Holidays and calendars – DORJI WANGCHUK


Today is celebrated as another local new year although as per the lunar calendar it is the 12th month of Year of Rooster. Some may be wondering why we have so many new years in Bhutan.

Since ancient times different communities around the world, ethnic groups, religions and nations have different times to celebrate a new cycle in life. Some followed the Sun (like the Egyptians) and some the Moon (Chinese), while others both (Indian). They also had different days to observe as holidays (derived from the words, holy days) to conduct religious activities. In Sharchop communities, for example, there used to be a day for rest known as saa nyan (earth rest) – when the farmers give the soil some rest. By the way, isn’t this beautiful?

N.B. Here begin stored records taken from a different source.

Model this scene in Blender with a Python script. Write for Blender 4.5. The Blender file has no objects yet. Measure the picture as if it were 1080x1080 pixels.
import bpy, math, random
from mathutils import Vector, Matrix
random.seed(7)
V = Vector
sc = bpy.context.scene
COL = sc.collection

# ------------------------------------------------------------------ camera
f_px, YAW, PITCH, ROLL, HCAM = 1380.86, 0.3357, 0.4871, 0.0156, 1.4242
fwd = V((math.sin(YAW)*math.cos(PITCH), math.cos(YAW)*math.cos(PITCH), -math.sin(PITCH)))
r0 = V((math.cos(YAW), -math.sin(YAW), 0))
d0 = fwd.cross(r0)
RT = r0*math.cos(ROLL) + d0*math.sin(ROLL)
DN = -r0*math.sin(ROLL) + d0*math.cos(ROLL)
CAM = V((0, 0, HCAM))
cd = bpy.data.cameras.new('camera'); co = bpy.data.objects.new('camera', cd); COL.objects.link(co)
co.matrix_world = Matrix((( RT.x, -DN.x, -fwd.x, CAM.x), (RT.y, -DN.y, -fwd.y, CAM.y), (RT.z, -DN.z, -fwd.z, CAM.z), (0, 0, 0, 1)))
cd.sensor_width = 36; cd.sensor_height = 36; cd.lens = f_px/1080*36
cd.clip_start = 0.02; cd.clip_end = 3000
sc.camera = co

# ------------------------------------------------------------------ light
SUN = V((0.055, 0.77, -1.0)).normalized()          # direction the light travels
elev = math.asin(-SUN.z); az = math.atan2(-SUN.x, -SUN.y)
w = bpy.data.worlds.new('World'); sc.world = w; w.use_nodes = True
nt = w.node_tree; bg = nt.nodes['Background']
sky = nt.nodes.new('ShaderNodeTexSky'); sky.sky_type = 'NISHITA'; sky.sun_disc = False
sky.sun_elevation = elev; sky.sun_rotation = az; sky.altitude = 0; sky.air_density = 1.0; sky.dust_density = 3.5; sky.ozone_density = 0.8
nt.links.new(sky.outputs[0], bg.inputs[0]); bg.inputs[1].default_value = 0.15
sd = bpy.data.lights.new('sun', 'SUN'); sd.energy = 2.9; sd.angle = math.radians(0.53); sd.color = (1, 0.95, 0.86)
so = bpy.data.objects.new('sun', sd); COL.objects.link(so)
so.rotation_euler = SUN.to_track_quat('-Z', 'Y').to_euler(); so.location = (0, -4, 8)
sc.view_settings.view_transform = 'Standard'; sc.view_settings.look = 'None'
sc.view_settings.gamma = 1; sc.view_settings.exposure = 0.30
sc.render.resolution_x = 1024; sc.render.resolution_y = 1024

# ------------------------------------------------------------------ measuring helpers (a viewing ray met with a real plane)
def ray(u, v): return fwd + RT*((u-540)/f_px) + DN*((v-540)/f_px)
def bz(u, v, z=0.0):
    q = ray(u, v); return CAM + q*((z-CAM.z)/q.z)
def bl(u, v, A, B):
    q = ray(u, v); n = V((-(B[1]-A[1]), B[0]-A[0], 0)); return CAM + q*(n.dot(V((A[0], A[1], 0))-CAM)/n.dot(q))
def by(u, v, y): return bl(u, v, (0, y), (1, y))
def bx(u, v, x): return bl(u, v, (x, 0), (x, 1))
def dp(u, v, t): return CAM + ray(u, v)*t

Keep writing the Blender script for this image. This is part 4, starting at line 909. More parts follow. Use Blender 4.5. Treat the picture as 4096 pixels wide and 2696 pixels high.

As communities came together as nations and states, the calendar system was introduced to bring everyone to synchronize their lives so that they can all work together. Therefore, the calendar is more political and administrative in nature. However, it included the religious holy days and rest days to allow people to take some time off for themselves. While the calendar systems have been subjected to political changes, the religious holidays have remained constant. And since social beliefs and religion run deeper, communities continue to practice them.

This is the reason you will find different communities in Bhutan celebrating the start of a new cycle (new year) at different times of the year. These cultural practices predate the formation of Bhutan as a nation-state in the 17th century. This is what makes Bhutan diverse and beautiful. And when we say that we have been successful in maintaining our culture and traditions, we are talking of retaining such practices.

Furthermore, since Losar means new year and new cycle, the term, Chunipa Losar, is technically and linguistically wrong. It is more appropriate to say Sharchop Losar as in Parop Lomba. Chuni is 12. No new cycle begins at 12. It begins at 1. This day also coincides with the first day of the new moon according the older Gongdu calendar. So it is not a random or modern invention. The Tibetan tradition of celebrating the new year on the second Moon was introduced after the Mongols overrun them and imposed the Hor calendar. I would guess that they followed this day as the losar before that event.

Of greater historical importance for Bhutan is that as Zhabdrung Ngawang Namgyel formed the nation of Pelden Drukpa, in around 1637, this day became the day when regional governors and noble families from around Bhutan made the buelwa phuelwa (day of offering). The day was marked with great festivity in Punakha where different goods and foods from different regions of Bhutan were shared and celebrated. Some might argue that the “offering” was actually the annual tax – which is right. However, Zhabdrung Ngawang Namgyel didn’t believe in taxing the people and rather declared that the state should be so good that the people would offer taxes as offerings to maintain the central administration, which they did.

Bhutan, as the nation of founded on such ideals, could view this day beyond its traditional significance of local new year – and as a day of national importance, where we come together to celebrate our elders and our ancestors. It could also evolve like as a Thanksgiving to our leaders of past and present who have fought and gave us a sovereign nation – and a pride to be called sons and daughters of Pelden Drukpa.